The second verse is for meditation:

“My nature is comparable to a shoreless sea, and the waves rising in it are the Lord Creator (Brahma), Vishnu, and the Lord Destroyer (Shiva), also the sun and moon and the gods Varuna, Yama, Shakti, Kuvera and Shri Ganesha.”

The whole philosophy is revolutionary and goes beyond what you consider God in the ordinary way. Ishvara is a product of Maya in Consciousness, a supreme phenomenon in the ocean of Consciousness. The “shoreless sea” is the sea of Consciousness and, as the sea produces waves and so forth, my nature produce waves as the Father in Heaven, the Three of the Holy Trinity, God the Creator, the God of all wealth, and the other deities.
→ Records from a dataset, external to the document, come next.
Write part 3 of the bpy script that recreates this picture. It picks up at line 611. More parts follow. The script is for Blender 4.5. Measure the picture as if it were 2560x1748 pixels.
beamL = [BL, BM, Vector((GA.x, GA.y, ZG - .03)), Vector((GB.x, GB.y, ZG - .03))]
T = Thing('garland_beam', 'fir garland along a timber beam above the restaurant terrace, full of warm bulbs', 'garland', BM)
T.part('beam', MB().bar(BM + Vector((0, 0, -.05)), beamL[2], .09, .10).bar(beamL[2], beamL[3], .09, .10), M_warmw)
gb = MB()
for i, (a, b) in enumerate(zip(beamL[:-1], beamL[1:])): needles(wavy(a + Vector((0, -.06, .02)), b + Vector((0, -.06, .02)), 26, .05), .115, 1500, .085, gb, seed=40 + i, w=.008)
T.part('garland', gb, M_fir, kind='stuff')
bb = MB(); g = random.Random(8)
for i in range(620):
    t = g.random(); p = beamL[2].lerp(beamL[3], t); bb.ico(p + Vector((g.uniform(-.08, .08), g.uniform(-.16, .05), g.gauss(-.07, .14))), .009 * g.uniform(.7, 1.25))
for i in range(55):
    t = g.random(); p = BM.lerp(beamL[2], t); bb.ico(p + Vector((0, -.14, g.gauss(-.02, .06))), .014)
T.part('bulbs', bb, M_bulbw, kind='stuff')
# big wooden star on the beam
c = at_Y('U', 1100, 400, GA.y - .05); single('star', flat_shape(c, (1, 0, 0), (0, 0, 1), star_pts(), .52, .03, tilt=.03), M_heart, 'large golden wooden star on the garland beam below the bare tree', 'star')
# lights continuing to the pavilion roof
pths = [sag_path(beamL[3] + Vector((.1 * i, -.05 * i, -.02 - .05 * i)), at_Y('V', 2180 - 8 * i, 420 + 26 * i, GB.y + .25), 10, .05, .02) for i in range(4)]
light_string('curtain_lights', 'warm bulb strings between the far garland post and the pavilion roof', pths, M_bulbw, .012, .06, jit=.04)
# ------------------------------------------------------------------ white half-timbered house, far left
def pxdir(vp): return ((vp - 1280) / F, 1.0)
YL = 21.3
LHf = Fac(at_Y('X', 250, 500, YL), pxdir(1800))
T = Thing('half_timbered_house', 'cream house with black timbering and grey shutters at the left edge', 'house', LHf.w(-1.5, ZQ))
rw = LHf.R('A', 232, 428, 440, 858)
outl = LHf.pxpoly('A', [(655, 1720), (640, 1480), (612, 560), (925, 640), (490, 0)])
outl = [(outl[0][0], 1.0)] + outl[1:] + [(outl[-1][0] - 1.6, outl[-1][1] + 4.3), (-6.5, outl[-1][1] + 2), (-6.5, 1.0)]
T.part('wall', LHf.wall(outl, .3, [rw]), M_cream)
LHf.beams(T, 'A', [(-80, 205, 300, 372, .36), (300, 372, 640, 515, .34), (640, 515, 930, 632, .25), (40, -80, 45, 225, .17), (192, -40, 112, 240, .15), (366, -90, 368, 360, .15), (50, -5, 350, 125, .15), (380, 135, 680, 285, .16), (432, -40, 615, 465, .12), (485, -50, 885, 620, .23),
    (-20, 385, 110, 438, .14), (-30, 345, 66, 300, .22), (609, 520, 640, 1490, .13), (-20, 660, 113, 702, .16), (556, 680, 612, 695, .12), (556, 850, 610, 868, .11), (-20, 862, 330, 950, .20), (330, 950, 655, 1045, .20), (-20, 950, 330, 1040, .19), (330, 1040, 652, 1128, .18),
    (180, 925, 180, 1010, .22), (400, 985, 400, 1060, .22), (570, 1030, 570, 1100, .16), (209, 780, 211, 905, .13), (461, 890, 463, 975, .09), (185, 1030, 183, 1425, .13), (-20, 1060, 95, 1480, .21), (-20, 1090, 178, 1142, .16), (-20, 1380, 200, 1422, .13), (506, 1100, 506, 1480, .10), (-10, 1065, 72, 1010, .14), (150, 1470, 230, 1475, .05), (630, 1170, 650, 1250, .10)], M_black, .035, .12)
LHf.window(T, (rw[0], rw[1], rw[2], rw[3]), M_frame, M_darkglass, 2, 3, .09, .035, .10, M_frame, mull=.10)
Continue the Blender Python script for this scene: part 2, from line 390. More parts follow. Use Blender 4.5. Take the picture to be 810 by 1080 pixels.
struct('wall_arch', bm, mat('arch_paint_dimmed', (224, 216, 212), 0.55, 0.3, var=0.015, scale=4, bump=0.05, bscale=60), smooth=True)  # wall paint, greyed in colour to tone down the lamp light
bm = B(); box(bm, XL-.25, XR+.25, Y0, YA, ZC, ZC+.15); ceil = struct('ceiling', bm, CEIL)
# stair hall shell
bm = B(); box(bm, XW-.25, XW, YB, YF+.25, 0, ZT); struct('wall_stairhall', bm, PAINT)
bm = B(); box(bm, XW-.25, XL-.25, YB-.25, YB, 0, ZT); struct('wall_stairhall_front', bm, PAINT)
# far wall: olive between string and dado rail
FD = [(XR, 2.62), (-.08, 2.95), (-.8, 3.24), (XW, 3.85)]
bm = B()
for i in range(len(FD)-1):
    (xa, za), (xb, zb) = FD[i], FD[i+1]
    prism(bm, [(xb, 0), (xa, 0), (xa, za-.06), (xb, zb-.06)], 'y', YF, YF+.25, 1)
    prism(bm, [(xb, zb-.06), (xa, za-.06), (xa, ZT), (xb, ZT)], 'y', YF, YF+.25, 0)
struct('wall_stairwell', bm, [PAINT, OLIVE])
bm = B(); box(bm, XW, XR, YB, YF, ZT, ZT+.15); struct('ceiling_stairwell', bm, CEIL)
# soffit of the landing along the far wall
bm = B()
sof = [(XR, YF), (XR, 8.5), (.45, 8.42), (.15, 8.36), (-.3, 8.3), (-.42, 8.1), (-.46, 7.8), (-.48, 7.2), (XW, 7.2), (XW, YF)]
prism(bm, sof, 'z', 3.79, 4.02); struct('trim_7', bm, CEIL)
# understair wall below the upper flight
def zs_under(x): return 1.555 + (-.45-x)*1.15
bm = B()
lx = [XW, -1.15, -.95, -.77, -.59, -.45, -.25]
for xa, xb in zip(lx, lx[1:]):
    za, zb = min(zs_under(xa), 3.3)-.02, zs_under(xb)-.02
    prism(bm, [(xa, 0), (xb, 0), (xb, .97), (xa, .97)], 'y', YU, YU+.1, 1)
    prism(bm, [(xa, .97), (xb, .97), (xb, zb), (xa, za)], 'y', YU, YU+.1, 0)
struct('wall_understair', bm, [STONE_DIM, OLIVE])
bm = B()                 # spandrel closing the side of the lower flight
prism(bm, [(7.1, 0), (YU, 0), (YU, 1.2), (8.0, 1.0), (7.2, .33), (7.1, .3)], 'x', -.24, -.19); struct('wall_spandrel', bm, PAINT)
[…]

The absolute Consciousness, the Self of man, is like an ocean and all that is, all that can be comprehended and apprehended, is phenomenal, arising and subsisting in my nature. This nature is to be realized by means of meditation and yogic living, and when it Ls realized, you will understand that even the determinate God also is your creation. It is the boldest expression that can possibly be made. Even the personal God is the creation of this infinite Consciousness which is of the nature of the Self of man, and there is nothing beyond It. Therefore the yogi must detach his mind from all else and try to understand and realize his own nature, by realizing which he will realize that he is the Lord even of God Himself. All the deities of nature, in any form, are the creations arising from the waves of Maya, having their existence, phenomenally and not really, in man’s own nature.